__Information supplied__
######

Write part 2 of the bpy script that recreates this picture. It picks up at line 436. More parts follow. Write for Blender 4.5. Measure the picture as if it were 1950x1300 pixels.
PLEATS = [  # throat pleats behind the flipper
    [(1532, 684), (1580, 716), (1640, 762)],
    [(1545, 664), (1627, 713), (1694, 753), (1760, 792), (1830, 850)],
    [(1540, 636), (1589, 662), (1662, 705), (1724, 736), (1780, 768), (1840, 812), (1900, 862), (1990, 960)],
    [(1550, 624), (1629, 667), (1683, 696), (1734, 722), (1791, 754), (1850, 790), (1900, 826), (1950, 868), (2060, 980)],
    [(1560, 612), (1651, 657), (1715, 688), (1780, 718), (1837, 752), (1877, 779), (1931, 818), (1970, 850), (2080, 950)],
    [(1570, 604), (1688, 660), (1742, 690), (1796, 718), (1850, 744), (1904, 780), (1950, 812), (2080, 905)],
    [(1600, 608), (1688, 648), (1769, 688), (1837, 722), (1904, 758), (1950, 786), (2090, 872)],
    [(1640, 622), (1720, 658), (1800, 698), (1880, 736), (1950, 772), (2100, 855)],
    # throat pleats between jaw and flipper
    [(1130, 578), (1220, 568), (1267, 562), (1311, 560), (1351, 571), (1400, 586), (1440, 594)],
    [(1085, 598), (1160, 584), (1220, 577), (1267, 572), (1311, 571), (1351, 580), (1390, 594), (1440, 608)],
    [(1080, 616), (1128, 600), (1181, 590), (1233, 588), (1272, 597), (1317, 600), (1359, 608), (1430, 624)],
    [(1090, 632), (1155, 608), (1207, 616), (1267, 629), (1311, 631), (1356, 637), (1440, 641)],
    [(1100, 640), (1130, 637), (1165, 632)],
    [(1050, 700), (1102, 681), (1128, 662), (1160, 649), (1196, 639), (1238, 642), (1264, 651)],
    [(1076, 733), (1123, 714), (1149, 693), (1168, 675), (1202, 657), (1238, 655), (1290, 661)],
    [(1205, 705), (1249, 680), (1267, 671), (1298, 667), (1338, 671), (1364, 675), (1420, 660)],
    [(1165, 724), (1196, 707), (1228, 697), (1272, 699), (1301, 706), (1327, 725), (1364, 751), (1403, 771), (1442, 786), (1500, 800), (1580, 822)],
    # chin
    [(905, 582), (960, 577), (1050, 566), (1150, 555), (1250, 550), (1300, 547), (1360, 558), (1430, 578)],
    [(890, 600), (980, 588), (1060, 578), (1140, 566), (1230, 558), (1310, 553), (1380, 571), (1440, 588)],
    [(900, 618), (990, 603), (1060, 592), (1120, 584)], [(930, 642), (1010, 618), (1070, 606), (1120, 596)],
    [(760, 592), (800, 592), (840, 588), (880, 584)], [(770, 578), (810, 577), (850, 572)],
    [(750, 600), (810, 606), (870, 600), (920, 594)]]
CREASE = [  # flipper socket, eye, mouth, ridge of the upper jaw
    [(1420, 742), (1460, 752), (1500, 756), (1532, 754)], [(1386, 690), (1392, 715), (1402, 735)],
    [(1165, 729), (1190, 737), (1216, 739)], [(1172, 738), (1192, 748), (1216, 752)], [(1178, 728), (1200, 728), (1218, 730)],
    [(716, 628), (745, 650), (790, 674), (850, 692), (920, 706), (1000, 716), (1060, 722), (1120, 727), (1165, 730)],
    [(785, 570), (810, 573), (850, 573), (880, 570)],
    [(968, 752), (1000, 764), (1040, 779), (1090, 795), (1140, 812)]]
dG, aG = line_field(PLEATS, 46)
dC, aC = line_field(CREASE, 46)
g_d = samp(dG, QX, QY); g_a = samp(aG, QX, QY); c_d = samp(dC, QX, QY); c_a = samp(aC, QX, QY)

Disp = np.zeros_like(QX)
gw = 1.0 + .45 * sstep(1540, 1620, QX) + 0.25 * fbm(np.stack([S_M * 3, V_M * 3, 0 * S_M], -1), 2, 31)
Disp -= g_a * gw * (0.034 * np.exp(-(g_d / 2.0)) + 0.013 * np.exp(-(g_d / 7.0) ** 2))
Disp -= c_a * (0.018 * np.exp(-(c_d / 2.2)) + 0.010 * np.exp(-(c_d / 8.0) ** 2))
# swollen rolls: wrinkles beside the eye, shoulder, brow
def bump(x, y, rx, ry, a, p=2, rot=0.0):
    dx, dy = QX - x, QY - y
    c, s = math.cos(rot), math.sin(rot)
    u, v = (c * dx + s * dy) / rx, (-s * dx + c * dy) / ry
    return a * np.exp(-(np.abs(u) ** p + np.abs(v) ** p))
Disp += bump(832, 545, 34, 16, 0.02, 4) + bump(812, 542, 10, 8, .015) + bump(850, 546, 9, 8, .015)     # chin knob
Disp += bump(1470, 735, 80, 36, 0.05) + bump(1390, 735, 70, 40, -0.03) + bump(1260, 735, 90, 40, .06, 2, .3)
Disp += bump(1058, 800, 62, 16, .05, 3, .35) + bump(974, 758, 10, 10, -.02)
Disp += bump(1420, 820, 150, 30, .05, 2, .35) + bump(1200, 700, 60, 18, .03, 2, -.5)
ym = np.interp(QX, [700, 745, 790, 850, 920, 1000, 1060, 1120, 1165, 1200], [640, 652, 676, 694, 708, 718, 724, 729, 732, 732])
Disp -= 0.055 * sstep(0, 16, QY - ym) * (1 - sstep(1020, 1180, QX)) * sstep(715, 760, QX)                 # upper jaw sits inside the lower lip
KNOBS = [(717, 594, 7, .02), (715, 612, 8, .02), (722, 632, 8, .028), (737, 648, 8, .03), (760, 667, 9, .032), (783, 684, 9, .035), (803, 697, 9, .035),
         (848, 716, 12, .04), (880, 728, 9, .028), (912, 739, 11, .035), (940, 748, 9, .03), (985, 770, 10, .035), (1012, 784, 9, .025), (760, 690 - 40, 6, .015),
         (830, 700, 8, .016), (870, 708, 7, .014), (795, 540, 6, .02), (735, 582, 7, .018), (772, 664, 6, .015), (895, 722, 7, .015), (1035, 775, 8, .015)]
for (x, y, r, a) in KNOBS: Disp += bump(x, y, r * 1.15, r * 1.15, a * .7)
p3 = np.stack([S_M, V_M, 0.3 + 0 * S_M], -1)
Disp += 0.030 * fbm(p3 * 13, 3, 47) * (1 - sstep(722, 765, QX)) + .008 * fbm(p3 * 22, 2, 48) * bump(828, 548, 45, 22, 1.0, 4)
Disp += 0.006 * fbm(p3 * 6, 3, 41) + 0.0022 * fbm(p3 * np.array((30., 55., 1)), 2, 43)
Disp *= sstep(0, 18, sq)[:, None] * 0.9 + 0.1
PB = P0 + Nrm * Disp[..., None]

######

__Set exercise__
Copy down the material exactly as written.

__Answer in full__
Write part 2 of the bpy script that recreates this picture. It picks up at line 436. More parts follow. Write for Blender 4.5. Measure the picture as if it were 1950x1300 pixels.
PLEATS = [  # throat pleats behind the flipper
    [(1532, 684), (1580, 716), (1640, 762)],
    [(1545, 664), (1627, 713), (1694, 753), (1760, 792), (1830, 850)],
    [(1540, 636), (1589, 662), (1662, 705), (1724, 736), (1780, 768), (1840, 812), (1900, 862), (1990, 960)],
    [(1550, 624), (1629, 667), (1683, 696), (1734, 722), (1791, 754), (1850, 790), (1900, 826), (1950, 868), (2060, 980)],
    [(1560, 612), (1651, 657), (1715, 688), (1780, 718), (1837, 752), (1877, 779), (1931, 818), (1970, 850), (2080, 950)],
    [(1570, 604), (1688, 660), (1742, 690), (1796, 718), (1850, 744), (1904, 780), (1950, 812), (2080, 905)],
    [(1600, 608), (1688, 648), (1769, 688), (1837, 722), (1904, 758), (1950, 786), (2090, 872)],
    [(1640, 622), (1720, 658), (1800, 698), (1880, 736), (1950, 772), (2100, 855)],
    # throat pleats between jaw and flipper
    [(1130, 578), (1220, 568), (1267, 562), (1311, 560), (1351, 571), (1400, 586), (1440, 594)],
    [(1085, 598), (1160, 584), (1220, 577), (1267, 572), (1311, 571), (1351, 580), (1390, 594), (1440, 608)],
    [(1080, 616), (1128, 600), (1181, 590), (1233, 588), (1272, 597), (1317, 600), (1359, 608), (1430, 624)],
    [(1090, 632), (1155, 608), (1207, 616), (1267, 629), (1311, 631), (1356, 637), (1440, 641)],
    [(1100, 640), (1130, 637), (1165, 632)],
    [(1050, 700), (1102, 681), (1128, 662), (1160, 649), (1196, 639), (1238, 642), (1264, 651)],
    [(1076, 733), (1123, 714), (1149, 693), (1168, 675), (1202, 657), (1238, 655), (1290, 661)],
    [(1205, 705), (1249, 680), (1267, 671), (1298, 667), (1338, 671), (1364, 675), (1420, 660)],
    [(1165, 724), (1196, 707), (1228, 697), (1272, 699), (1301, 706), (1327, 725), (1364, 751), (1403, 771), (1442, 786), (1500, 800), (1580, 822)],
    # chin
    [(905, 582), (960, 577), (1050, 566), (1150, 555), (1250, 550), (1300, 547), (1360, 558), (1430, 578)],
    [(890, 600), (980, 588), (1060, 578), (1140, 566), (1230, 558), (1310, 553), (1380, 571), (1440, 588)],
    [(900, 618), (990, 603), (1060, 592), (1120, 584)], [(930, 642), (1010, 618), (1070, 606), (1120, 596)],
    [(760, 592), (800, 592), (840, 588), (880, 584)], [(770, 578), (810, 577), (850, 572)],
    [(750, 600), (810, 606), (870, 600), (920, 594)]]
CREASE = [  # flipper socket, eye, mouth, ridge of the upper jaw
    [(1420, 742), (1460, 752), (1500, 756), (1532, 754)], [(1386, 690), (1392, 715), (1402, 735)],
    [(1165, 729), (1190, 737), (1216, 739)], [(1172, 738), (1192, 748), (1216, 752)], [(1178, 728), (1200, 728), (1218, 730)],
    [(716, 628), (745, 650), (790, 674), (850, 692), (920, 706), (1000, 716), (1060, 722), (1120, 727), (1165, 730)],
    [(785, 570), (810, 573), (850, 573), (880, 570)],
    [(968, 752), (1000, 764), (1040, 779), (1090, 795), (1140, 812)]]
dG, aG = line_field(PLEATS, 46)
dC, aC = line_field(CREASE, 46)
g_d = samp(dG, QX, QY); g_a = samp(aG, QX, QY); c_d = samp(dC, QX, QY); c_a = samp(aC, QX, QY)

Disp = np.zeros_like(QX)
gw = 1.0 + .45 * sstep(1540, 1620, QX) + 0.25 * fbm(np.stack([S_M * 3, V_M * 3, 0 * S_M], -1), 2, 31)
Disp -= g_a * gw * (0.034 * np.exp(-(g_d / 2.0)) + 0.013 * np.exp(-(g_d / 7.0) ** 2))
Disp -= c_a * (0.018 * np.exp(-(c_d / 2.2)) + 0.010 * np.exp(-(c_d / 8.0) ** 2))
# swollen rolls: wrinkles beside the eye, shoulder, brow
def bump(x, y, rx, ry, a, p=2, rot=0.0):
    dx, dy = QX - x, QY - y
    c, s = math.cos(rot), math.sin(rot)
    u, v = (c * dx + s * dy) / rx, (-s * dx + c * dy) / ry
    return a * np.exp(-(np.abs(u) ** p + np.abs(v) ** p))
Disp += bump(832, 545, 34, 16, 0.02, 4) + bump(812, 542, 10, 8, .015) + bump(850, 546, 9, 8, .015)     # chin knob
Disp += bump(1470, 735, 80, 36, 0.05) + bump(1390, 735, 70, 40, -0.03) + bump(1260, 735, 90, 40, .06, 2, .3)
Disp += bump(1058, 800, 62, 16, .05, 3, .35) + bump(974, 758, 10, 10, -.02)
Disp += bump(1420, 820, 150, 30, .05, 2, .35) + bump(1200, 700, 60, 18, .03, 2, -.5)
ym = np.interp(QX, [700, 745, 790, 850, 920, 1000, 1060, 1120, 1165, 1200], [640, 652, 676, 694, 708, 718, 724, 729, 732, 732])
Disp -= 0.055 * sstep(0, 16, QY - ym) * (1 - sstep(1020, 1180, QX)) * sstep(715, 760, QX)                 # upper jaw sits inside the lower lip
KNOBS = [(717, 594, 7, .02), (715, 612, 8, .02), (722, 632, 8, .028), (737, 648, 8, .03), (760, 667, 9, .032), (783, 684, 9, .035), (803, 697, 9, .035),
         (848, 716, 12, .04), (880, 728, 9, .028), (912, 739, 11, .035), (940, 748, 9, .03), (985, 770, 10, .035), (1012, 784, 9, .025), (760, 690 - 40, 6, .015),
         (830, 700, 8, .016), (870, 708, 7, .014), (795, 540, 6, .02), (735, 582, 7, .018), (772, 664, 6, .015), (895, 722, 7, .015), (1035, 775, 8, .015)]
for (x, y, r, a) in KNOBS: Disp += bump(x, y, r * 1.15, r * 1.15, a * .7)
p3 = np.stack([S_M, V_M, 0.3 + 0 * S_M], -1)
Disp += 0.030 * fbm(p3 * 13, 3, 47) * (1 - sstep(722, 765, QX)) + .008 * fbm(p3 * 22, 2, 48) * bump(828, 548, 45, 22, 1.0, 4)
Disp += 0.006 * fbm(p3 * 6, 3, 41) + 0.0022 * fbm(p3 * np.array((30., 55., 1)), 2, 43)
Disp *= sstep(0, 18, sq)[:, None] * 0.9 + 0.1
PB = P0 + Nrm * Disp[..., None]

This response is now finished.